Two Fresh Force Majeure Declarations Amid Feedstock Woes September 14, 2023
NOVA Chemicals has declared a force majeure on its Polyethylene resins, including both HDPE and LDPE, produced at its facilities in Ontario, Canada. The announcement, made on September 14, attributes the disruption to an unplanned outage at its nearby Corunna Cracker which supplies the Ethylene feedstock for the Moore and St. Clair sites. The Moore facility has an annual production capacity of 840 million lbs of Polyethylene; the St. Clair River site has an annual PE capacity of nearly 400 million lbs.
INEOS Olefins & Polymers has declared a Force Majeure (FM) on its Polypropylene Homopolymer (HoPP) production at its Carson, California facility. The announcement, made September 12, cites complications associated with the acquisition of Polymer Grade Propylene (PGP) feedstock as the reason for the disruption and may potentially extend to all grades of Polypropylene, not just those produced at the Carson plant. INEOS' Carson plant has a production capacity of approximately 500 million lbs. It is the only Polypropylene production facility located west of the Rocky Mountains.
CPChem previously declared Force Majeure on August 16 for its HDPE resins produced at its Orange, TX facility with 900 million lbs of annual production capacity. The move was triggered by an equipment failure.
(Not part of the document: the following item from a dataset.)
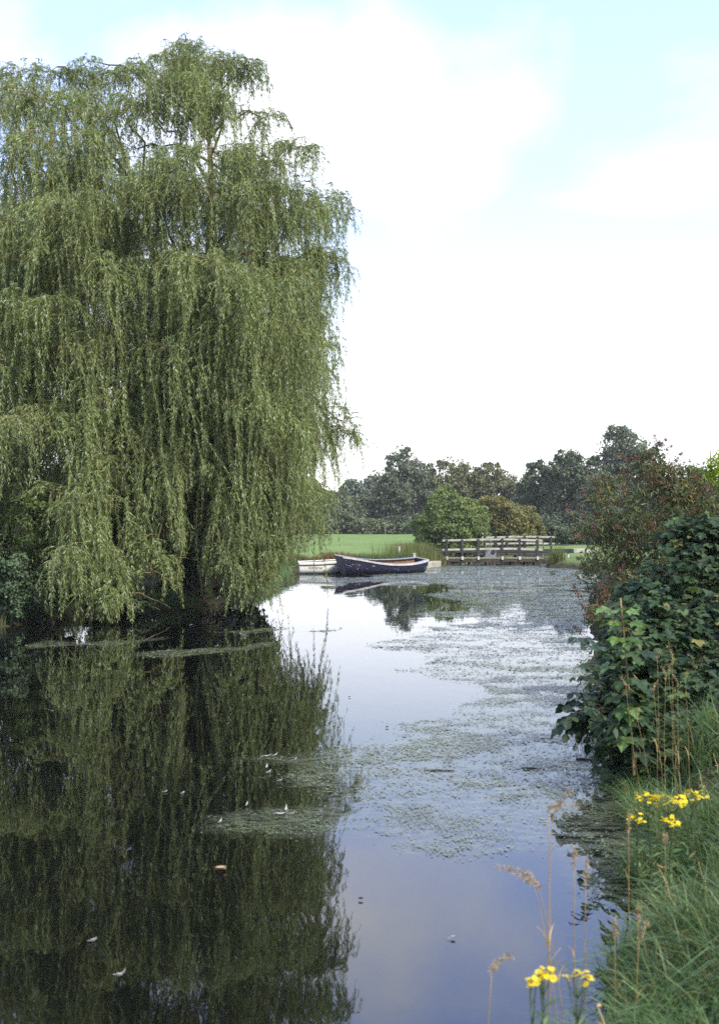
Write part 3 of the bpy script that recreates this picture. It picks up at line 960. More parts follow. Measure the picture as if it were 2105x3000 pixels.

These force majeure declarations are not isolated incidents but part of a larger, more complex Petrochemical industry issue currently straining the supply chain. Other recent upstream disruptions include Dow Chemical's PDH unit that makes PGP monomer in Freeport, TX and Enterprise PDH #1 in Chambers County, TX as well as the recent shutdowns of two of the nation's largest refineries due to fire, BASF / TotalEnergies in Port Arthur, TX and Marathon in Garyville, LA.